With trade friction between the United States and China escalating, the global financial markets have embraced hopes that the Fed will cut interest rates later this year to stabilize the economy, the dealers said.

"I do not expect the Fed to kick off a rate cut cycle this time, but it is worth watching what the U.S. central bank will say about the economy for more clues about its altitude toward the monetary policy," Huang said.

As a result, the local main board moved in consolidation mode throughout the session with the bellwether electronics sector in focus, Huang said.

"Selling in TSMC showed concern over the impact from Huawei after Broadcom cut its sales forecast due to Huawei, as the Chinese firm is an important client of the Taiwanese chipmaker," Huang added.

TSMC, the most heavily weighted stock in the local market, fell 1.27 percent to close at NT$233.00, but came off an earlier low of NT$230.50, with 50.94 million shares changing hands.

The bellwether electronics sector lost 0.30 percent to end at 414.45, off an early low of 411.83.

"Fortunately, Hon Hai and Largan bucked the downturn of TSMC, giving some support to the broader market," Huang said.

Hon Hai, which moved above the previous closing level throughout the session, rose 1.73 percent to close at NT$76.40 and Largan gained 2.89 percent to end at NT$3,735.00 after hitting a low of NT$3,625.00, while Catcher Technology Co., a metal casing supplier for iPhones and iMacs, fell 0.23 percent to close at NT$217.00.

"While the tech sector was generally weak, investors tended to park their funds in old economy and financial stocks as a safe haven during the session," Huang said.
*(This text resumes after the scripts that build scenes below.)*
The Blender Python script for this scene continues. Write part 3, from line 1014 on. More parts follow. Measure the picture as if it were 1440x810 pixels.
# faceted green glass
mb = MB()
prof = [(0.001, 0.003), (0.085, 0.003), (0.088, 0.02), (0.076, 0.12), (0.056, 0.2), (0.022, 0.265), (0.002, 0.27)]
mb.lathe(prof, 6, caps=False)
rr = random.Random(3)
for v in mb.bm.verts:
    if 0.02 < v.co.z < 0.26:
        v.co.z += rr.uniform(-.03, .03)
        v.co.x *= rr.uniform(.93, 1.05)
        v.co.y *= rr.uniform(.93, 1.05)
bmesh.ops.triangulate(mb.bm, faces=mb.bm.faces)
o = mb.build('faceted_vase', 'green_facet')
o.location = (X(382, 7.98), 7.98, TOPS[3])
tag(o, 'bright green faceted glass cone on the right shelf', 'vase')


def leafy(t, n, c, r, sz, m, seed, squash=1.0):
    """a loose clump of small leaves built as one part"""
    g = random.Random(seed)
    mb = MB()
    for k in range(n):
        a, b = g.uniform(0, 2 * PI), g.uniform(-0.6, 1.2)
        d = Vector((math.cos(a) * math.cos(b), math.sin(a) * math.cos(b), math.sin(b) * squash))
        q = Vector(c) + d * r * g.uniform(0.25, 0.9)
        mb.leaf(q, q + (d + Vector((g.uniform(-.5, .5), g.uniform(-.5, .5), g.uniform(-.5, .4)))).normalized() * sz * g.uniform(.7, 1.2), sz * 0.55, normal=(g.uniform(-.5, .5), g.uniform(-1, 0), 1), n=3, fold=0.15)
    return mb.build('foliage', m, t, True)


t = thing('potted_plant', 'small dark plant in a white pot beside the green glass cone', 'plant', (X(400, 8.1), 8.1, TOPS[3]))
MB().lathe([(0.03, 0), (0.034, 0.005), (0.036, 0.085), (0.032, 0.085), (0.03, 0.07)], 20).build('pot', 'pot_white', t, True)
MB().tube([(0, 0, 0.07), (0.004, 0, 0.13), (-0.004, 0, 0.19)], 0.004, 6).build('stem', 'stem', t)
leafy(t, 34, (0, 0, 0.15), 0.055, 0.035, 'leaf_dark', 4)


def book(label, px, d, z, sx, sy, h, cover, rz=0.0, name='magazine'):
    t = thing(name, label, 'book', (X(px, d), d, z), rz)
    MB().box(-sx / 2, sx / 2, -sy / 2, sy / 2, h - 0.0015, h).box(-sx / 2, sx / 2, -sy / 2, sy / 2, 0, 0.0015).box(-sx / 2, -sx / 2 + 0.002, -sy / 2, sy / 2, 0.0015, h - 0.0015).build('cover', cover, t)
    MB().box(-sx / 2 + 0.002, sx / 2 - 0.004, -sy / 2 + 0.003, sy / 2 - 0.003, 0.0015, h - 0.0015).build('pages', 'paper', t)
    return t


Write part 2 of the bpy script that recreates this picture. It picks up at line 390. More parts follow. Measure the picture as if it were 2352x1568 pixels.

Among the gaining old economy stocks, Taiwan Cement Corp. rose 1.71 percent to close at NT$44.70, Asia Cement Corp. added 0.86 percent to end at NT$46.75 and King's Town Construction Co. jumped 3.68 percent to close at NT$29.60.

In the financial sector, which ended up 0.28 percent, Cathay Financial Holding Co. rose 0.85 percent to close at NT$41.65 and Fubon Financial Holding Co. added 1.26 percent to end at NT444.10.

"Market sentiment remained haunted by the Washington-Beijing trade dispute," Huang said. "Whether U.S. President Donald Trump and Chinese President Xi Jinping will talk at the upcoming G20 summit will be critical to future developments."

According to the TWSE, foreign institutional investors sold a net NT$3.75 billion-worth of shares on the main board Monday.